The MH‑60R is far from an ordinary rotorcraft. It is a technologically sophisticated, multi-role maritime helicopter, equipped for anti-submarine warfare, anti-surface operations, surveillance, search-and-rescue, and multi-mission maritime deployment. Its sensor suite includes multi-mode radar, dipping sonar, sonobuoys, electronic support measures, secure communications, infrared systems, and a full complement of torpedoes and anti-ship missiles. Designed to operate in all-weather conditions, the Seahawk can launch from both shore bases and naval vessels, enabling the Indian Navy to project power and maintain situational awareness across vast stretches of the Indian Ocean, where maritime competition is intensifying.
Operational sustainment is, therefore, not a bureaucratic luxury but a strategic imperative. The LOAs ensure that spares, repairs, technical support, and inspection cycles are institutionalised within India, allowing helicopters to maintain high sortie rates and remain mission-ready in both primary and secondary roles. Analysts caution that any disruption in the supply chain — whether spares, software tools, or technical data — could compromise the operational tempo of a fleet designed to safeguard India’s critical sea lanes.
Yet the agreement arrives against a complex geopolitical backdrop. In August 2025, the U.S. imposed tariffs on a range of Indian exports — textiles, leather goods, and footwear — and tightened controls on dual-use technologies and high-end aerospace components.

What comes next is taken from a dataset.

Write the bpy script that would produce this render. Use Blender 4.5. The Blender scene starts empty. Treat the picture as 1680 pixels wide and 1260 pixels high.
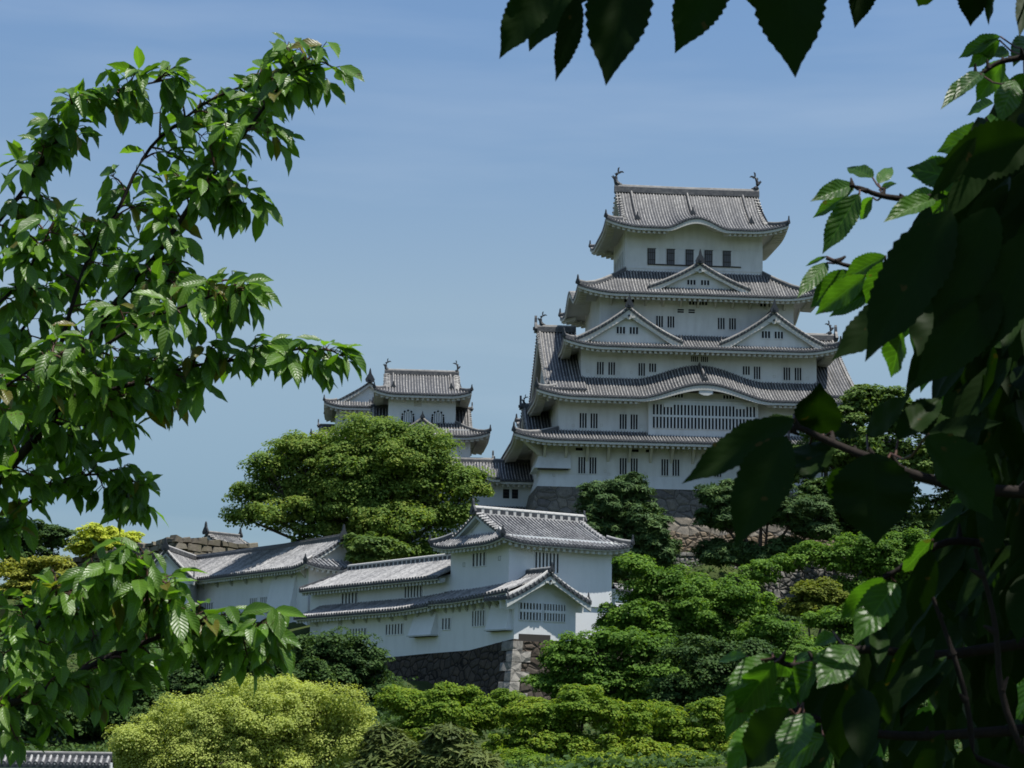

Investment climate reporting has raised concerns about regulatory predictability and intellectual property protection in India. Despite these frictions, defence collaboration persists: the MH‑60R LOAs exemplify a compartmentalised approach, where operational military cooperation is insulated from broader economic disputes. Analysts in New Delhi and Washington note, however, that the long-term transition from sustainment to licensed local production — and the expansion of Indian industrial participation — will require consistent U.S. support and continued bureaucratic alignment.
Historical precedent offers both caution and encouragement. Platforms such as the P-8I Poseidon, C-17 Globemaster III, and C-130J Super Hercules demonstrate that while operational readiness can be quickly established under FMS, the evolution toward self-reliant industrial ecosystems — with local repair, spares production, and technology absorption — can take years. India’s intermediate-level repair facilities are intended to bridge this gap, enabling domestic technicians and firms to acquire high-value skills, contribute to spares and maintenance cycles, and eventually participate in critical component production. Without robust cooperation and export-control compliance, however, bottlenecks in technical data transfer or component licensing could slow the pace of indigenisation.
Strategically, the LOAs highlight a paradox. U.S.–India relations are simultaneously tense and cooperative. Commercial disputes and tariffs signal friction, yet the sustained operational support of the MH‑60R fleet demonstrates recognition of India’s strategic value in the Indo-Pacific. The agreements reflect a calibrated approach: India’s immediate operational needs are secured, its strategic partnership reinforced, and the foundation laid for long-term domestic capability building — all under the shadow of broader trade and technology pressures.
In practical terms, this translates into enhanced fleet reliability, faster repair cycles, and mission-ready helicopters capable of sustained deployment across dispersed bases and ships. The agreement is as much about industrial evolution as operational necessity: domestic maintenance infrastructure, skill development, and eventual participation in licensed component production could mark a significant step in India’s maritime self-reliance, even as full fleet deliveries are completed.
Ultimately, the success of this arrangement will not be measured in ceremonial signings or press statements, but in maintenance logs, spares availability, operational deployment cycles, and the emergence of a self-sufficient domestic industrial ecosystem. India’s Navy stands to gain a resilient, technologically potent fleet, the industrial base an opportunity to grow in sophistication, and the bilateral defence relationship with the U.S. a reaffirmation of strategic trust — all while navigating the complex currents of global trade and technology diplomacy.